Do YOU trust Bushites to count your votes behind a veil of corporate secrecy? I don't.

Just keep in mind that it was corporatist 'Democrats' like Christopher Dodd and Terry McAuliffe who helped to engineer the "Help America Vote for War Act" of 2002, in collusion with its architects, the biggest crooks in the Anthrax Congress, Tom Delay and Bob Ney (now resigned, indicted or in jail), the law by which Bushite-controlled electronic voting was fast-tracked throughout the country with a $3.9 electronic voting boondoggle to entice and bribe election officials and legislators to ignore the utter lack of security in the voting systems that were being purchased.

So, if Carl Levin is having a bit of trouble putting together a Congressional vote against the war, he might want to look to the voting system as a major cause.

Here's who "counted" 80% of the votes in the 2004 election (and more in the 2006 elections):

DIEBOLD: Until recently, headed by Wally O'Dell, a Bush-Cheney campaign chair and major fundraiser (a Bush "Pioneer," right up there with Ken Lay), who promised in writing to "deliver Ohio's electoral votes to Bush-Cheney in 2004"; and

ES&S: A spinoff of Diebold (similar computer architecture), initially funded by rightwing billionaire Howard Ahmanson, who also gave one million dollars to the extremist 'christian' Chalcedon Foundation (which touts the death penalty for homosexuals, among other things). Diebold and ES&S have an incestuous relationship; until recently, they were run by two brothers, Bob and Tod Urosevich. (One of them got outa Dodge last year--can't recall which one.)

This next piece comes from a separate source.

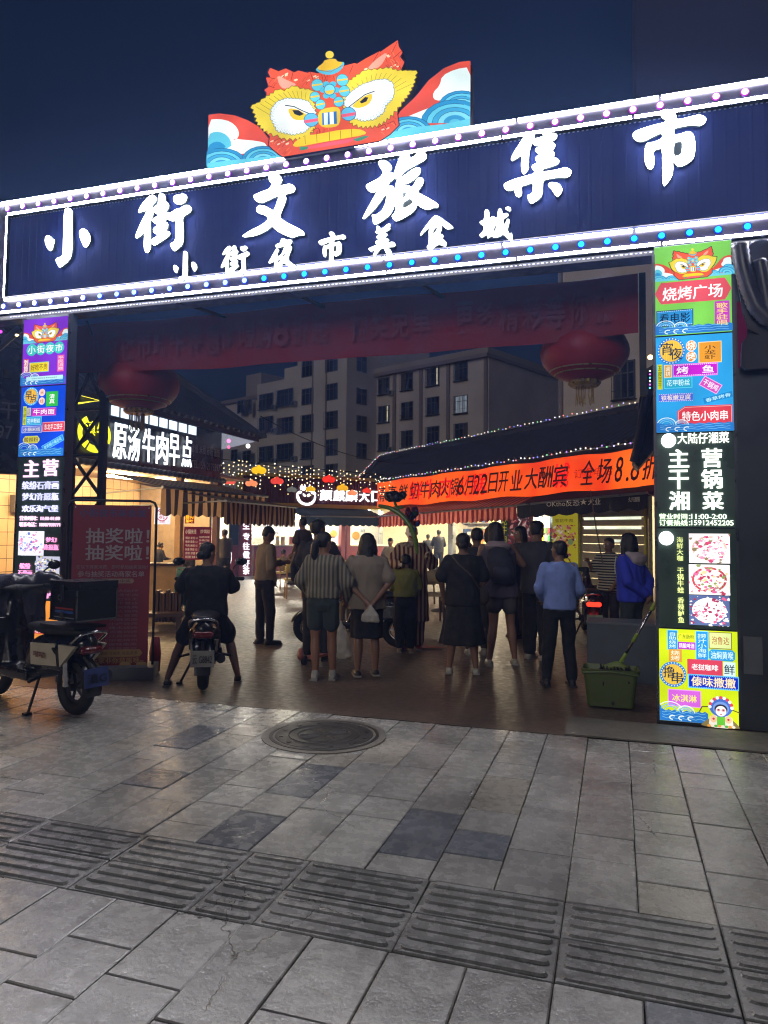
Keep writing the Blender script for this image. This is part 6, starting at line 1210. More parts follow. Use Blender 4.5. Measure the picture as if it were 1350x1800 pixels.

Non-transparent elections are not elections. They are tyranny. And having a semblance--or impression--of democracy (a democracy in which the peoples' will can perhaps be articulated but not enforced) does not change the condition of tyranny, and may make it worse, since there may be less urgency to the essential need to restore transparency to the election system.

I say "may make it worse" and I stress "may." There is also a vital morale component to democracy. The articulation of the peoples' will is important. It heartens people. It helps to empower people. And it certainly moved people during the recent elections to vote in sufficient numbers to partially overcome the Diebold/ES&S handicap. So I think what we have, in this Congress, is MORE than a semblance of democracy, but it is still not fully representative. (One other big factor was that only 1/3 of the Senate was up for re-election this time. And another perennial factor, of course, is money--campaign money, lobbying money, big defense and "fatherland security" money--helping to determine who gets to run and who wins.)

I am personally heartened by some of the actions and statements of the new Democratic Congress, but profoundly frustrated by their inability to act on the "Magna Carta" issue that is before them--in Bush's escalation of the war, in his evident planning for a widened war, in his "signing statements" and defiance of the law and the Constitution, and many other actions including vast secrecy and lack of accountability for funds. If our Constitution is to stand, Congress MUST restore its authority as an equal branch of government. It isn't just the war--although that is a dramatic example of executive tyranny. It's EVERYTHING.

I can't think of a better issue than our stranded soldiers--more dying and getting severely wounded every day--placed in the vise of a civil war by Bush and his puppetmasters, to push this matter to a head. It is an issue of Congressional authority. It can be argued that they gave him the authority to invade Iraq and remove its leader as a potential threat (although that, too, was unconstitutional and a violation of international law to which we are signatories), but he had NO authorization to occupy Iraq indefinitely, build permanent bases there, create a puppet government there, and plan for widened Mideast war. And that is what he and his cabal are doing. It is irrelevant whether or not an individual Congressional member voted for the IWR, or what level of military funding they may support (or what dirty tangle of lobbying they might be involved in). This is a CONSTITUTIONAL issue--an issue of Congress' integrity as an institution. That is how it needs to be framed in order to get consensus in an only partially representative Congress.